Listed records –
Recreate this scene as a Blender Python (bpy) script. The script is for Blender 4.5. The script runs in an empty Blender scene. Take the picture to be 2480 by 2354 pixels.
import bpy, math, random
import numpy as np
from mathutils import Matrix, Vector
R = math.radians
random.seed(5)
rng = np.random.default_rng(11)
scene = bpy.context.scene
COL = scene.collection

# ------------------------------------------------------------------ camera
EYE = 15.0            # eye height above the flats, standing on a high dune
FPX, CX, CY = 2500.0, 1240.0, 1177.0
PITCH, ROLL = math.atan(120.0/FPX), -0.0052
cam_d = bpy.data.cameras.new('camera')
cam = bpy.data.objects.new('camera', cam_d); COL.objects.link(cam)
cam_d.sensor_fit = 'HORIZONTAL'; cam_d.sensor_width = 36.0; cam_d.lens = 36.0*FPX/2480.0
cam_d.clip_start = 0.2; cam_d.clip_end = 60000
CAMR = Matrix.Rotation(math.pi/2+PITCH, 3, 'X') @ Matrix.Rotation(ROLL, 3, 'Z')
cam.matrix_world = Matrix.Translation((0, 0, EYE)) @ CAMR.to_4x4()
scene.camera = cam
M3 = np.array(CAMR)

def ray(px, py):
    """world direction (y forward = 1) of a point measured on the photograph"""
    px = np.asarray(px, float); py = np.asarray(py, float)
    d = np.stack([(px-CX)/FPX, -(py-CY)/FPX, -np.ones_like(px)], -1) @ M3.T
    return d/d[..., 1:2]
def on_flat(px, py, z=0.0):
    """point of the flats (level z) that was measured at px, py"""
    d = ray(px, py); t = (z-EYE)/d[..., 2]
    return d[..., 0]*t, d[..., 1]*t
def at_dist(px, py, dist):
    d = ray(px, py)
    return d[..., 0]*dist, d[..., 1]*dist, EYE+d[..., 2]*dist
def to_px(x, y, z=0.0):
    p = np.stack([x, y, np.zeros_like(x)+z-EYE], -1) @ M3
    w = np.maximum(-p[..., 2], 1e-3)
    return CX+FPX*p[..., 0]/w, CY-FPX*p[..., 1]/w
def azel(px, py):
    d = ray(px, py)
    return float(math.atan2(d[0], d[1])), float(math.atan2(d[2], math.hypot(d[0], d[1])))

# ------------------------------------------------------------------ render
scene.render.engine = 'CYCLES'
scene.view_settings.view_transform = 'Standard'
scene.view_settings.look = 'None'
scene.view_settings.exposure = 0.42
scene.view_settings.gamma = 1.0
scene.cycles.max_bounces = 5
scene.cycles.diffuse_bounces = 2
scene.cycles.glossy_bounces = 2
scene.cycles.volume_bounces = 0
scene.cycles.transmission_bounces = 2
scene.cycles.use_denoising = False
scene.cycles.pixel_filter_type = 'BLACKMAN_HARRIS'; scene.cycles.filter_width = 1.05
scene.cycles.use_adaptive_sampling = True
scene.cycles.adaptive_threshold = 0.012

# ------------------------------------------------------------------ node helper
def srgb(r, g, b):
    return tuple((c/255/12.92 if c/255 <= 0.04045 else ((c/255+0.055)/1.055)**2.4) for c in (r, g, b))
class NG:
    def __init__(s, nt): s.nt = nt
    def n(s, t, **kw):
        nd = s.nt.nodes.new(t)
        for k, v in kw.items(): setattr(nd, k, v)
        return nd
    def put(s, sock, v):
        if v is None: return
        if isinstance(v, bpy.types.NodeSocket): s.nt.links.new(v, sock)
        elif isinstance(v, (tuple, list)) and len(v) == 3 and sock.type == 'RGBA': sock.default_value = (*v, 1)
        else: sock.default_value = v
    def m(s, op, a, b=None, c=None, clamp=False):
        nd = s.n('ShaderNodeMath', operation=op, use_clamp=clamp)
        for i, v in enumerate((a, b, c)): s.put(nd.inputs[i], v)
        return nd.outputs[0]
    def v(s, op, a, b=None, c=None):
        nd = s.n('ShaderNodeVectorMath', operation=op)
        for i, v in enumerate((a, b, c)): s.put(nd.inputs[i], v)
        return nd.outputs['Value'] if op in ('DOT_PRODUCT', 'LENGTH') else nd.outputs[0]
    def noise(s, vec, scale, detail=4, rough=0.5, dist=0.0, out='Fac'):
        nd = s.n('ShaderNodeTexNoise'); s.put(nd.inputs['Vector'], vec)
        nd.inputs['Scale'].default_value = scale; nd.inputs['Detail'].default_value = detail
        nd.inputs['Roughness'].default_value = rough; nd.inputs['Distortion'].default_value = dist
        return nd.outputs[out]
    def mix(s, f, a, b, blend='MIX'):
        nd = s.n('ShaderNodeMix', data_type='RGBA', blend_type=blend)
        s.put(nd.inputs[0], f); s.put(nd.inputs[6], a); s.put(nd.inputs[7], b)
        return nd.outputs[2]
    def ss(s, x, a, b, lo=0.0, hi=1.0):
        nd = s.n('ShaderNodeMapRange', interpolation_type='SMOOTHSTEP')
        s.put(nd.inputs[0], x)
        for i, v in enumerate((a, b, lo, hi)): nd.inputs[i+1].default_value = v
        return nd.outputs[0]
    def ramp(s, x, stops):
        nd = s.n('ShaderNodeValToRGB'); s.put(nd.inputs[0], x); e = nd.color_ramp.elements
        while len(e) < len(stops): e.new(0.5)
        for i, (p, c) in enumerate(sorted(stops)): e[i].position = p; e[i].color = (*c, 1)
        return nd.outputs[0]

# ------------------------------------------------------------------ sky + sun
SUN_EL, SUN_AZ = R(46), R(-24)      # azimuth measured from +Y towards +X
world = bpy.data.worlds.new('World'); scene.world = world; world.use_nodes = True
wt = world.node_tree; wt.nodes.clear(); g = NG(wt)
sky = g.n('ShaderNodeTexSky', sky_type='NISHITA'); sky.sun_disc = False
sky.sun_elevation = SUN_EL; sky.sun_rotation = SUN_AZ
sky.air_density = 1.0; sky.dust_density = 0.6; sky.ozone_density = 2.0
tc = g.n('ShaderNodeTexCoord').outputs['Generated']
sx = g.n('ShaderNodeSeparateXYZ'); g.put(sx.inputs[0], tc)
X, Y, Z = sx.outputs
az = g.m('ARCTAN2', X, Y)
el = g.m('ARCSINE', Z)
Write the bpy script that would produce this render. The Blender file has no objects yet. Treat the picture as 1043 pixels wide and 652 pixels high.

The request – Every line that holds the word "picture" should be extracted.

In response –
Recreate this scene as a Blender Python (bpy) script. The script is for Blender 4.5. The script runs in an empty Blender scene. Take the picture to be 2480 by 2354 pixels.
Write the bpy script that would produce this render. The Blender file has no objects yet. Treat the picture as 1043 pixels wide and 652 pixels high.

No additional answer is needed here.